WHAT IS ASKED => Carry none of the pictures over; set down the material below exactly.

STORED DATA =>
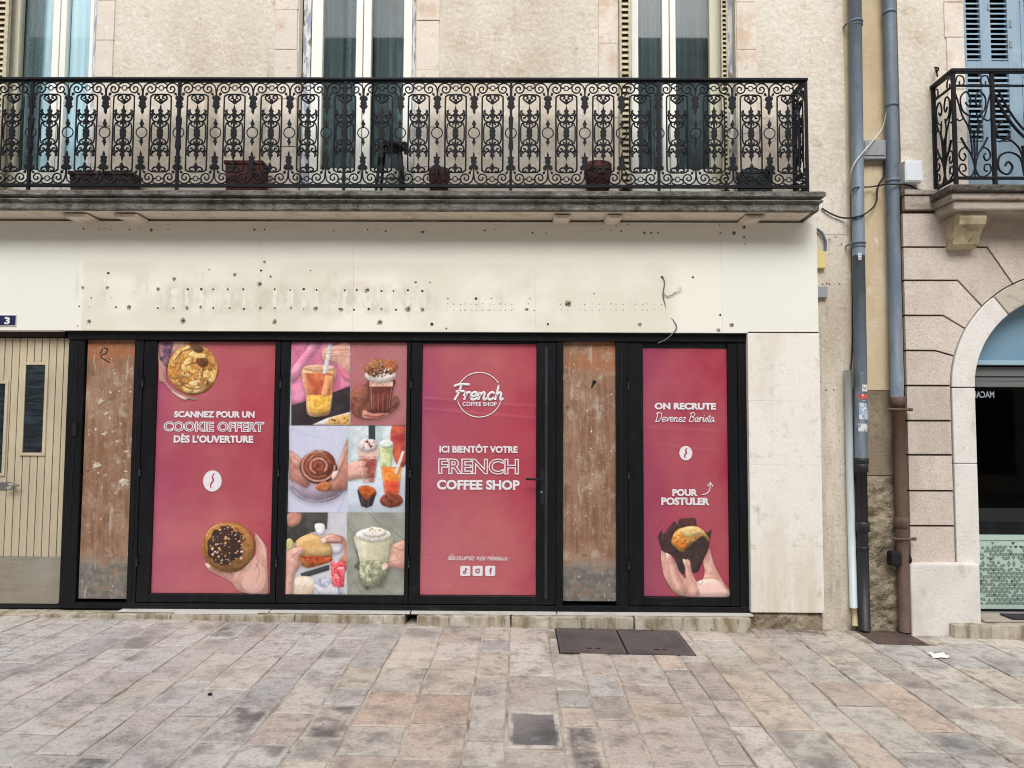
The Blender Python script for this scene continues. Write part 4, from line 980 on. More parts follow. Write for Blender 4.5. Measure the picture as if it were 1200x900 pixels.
        D_ = np.stack([(px_ - CW / 2) / F, (CH / 2 - py_) / F, -np.ones_like(px_)], -1) @ np.array(CR.to_3x3()).T
        yv = YPO - .0012; t = (yv - CAM.y) / D_[..., 1]; wx, wz = CAM.x + D_[..., 0] * t, CAM.z + D_[..., 2] * t
        b_ = MB(); b_.v = list(zip(wx.ravel().tolist(), [yv] * (w * h), wz.ravel().tolist())); i_ = b_.idx(m_photo)
        keep = np.ones((h - 1, w - 1), bool) if full else (A[:-1, :-1] + A[1:, :-1] + A[:-1, 1:] + A[1:, 1:]) > 2.0
        ij = np.argwhere(keep); base = ij[:, 0] * w + ij[:, 1]
        b_.f = [(int(k + w), int(k + w + 1), int(k + 1), int(k)) for k in base]; b_.mi = [i_] * len(b_.f); b_.sm = [False] * len(b_.f)
        used = np.zeros(w * h, bool)
        for dk in (0, 1, w, w + 1): used[base + dk] = True
        rem = np.cumsum(used) - 1
        b_.f = [tuple(int(rem[k]) for k in q) for q in b_.f]; b_.v = [v for v, u in zip(b_.v, used) if u]
        ob = b_.build(name, parent); at_ = ob.data.color_attributes.new('Col', 'FLOAT_COLOR', 'POINT')
        at_.data.foreach_set('color', np.concatenate([C.reshape(-1, 3)[used], np.zeros((int(used.sum()), 1))], 1).astype(np.float32).ravel())
        return ob
skin = pm((212, 160, 146), (220, 172, 158), 20); skin_d = pm((180, 122, 108), (194, 138, 122), 20); skin_l = pm((236, 202, 190), (228, 190, 178), 24); crease = pm((138, 82, 72)); shine = pm((250, 248, 244))
skin_b = pm((120, 70, 58), (150, 92, 76), 34)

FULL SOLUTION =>
The Blender Python script for this scene continues. Write part 4, from line 980 on. More parts follow. Write for Blender 4.5. Measure the picture as if it were 1200x900 pixels.
        D_ = np.stack([(px_ - CW / 2) / F, (CH / 2 - py_) / F, -np.ones_like(px_)], -1) @ np.array(CR.to_3x3()).T
        yv = YPO - .0012; t = (yv - CAM.y) / D_[..., 1]; wx, wz = CAM.x + D_[..., 0] * t, CAM.z + D_[..., 2] * t
        b_ = MB(); b_.v = list(zip(wx.ravel().tolist(), [yv] * (w * h), wz.ravel().tolist())); i_ = b_.idx(m_photo)
        keep = np.ones((h - 1, w - 1), bool) if full else (A[:-1, :-1] + A[1:, :-1] + A[:-1, 1:] + A[1:, 1:]) > 2.0
        ij = np.argwhere(keep); base = ij[:, 0] * w + ij[:, 1]
        b_.f = [(int(k + w), int(k + w + 1), int(k + 1), int(k)) for k in base]; b_.mi = [i_] * len(b_.f); b_.sm = [False] * len(b_.f)
        used = np.zeros(w * h, bool)
        for dk in (0, 1, w, w + 1): used[base + dk] = True
        rem = np.cumsum(used) - 1
        b_.f = [tuple(int(rem[k]) for k in q) for q in b_.f]; b_.v = [v for v, u in zip(b_.v, used) if u]
        ob = b_.build(name, parent); at_ = ob.data.color_attributes.new('Col', 'FLOAT_COLOR', 'POINT')
        at_.data.foreach_set('color', np.concatenate([C.reshape(-1, 3)[used], np.zeros((int(used.sum()), 1))], 1).astype(np.float32).ravel())
        return ob
skin = pm((212, 160, 146), (220, 172, 158), 20); skin_d = pm((180, 122, 108), (194, 138, 122), 20); skin_l = pm((236, 202, 190), (228, 190, 178), 24); crease = pm((138, 82, 72)); shine = pm((250, 248, 244))
skin_b = pm((120, 70, 58), (150, 92, 76), 34)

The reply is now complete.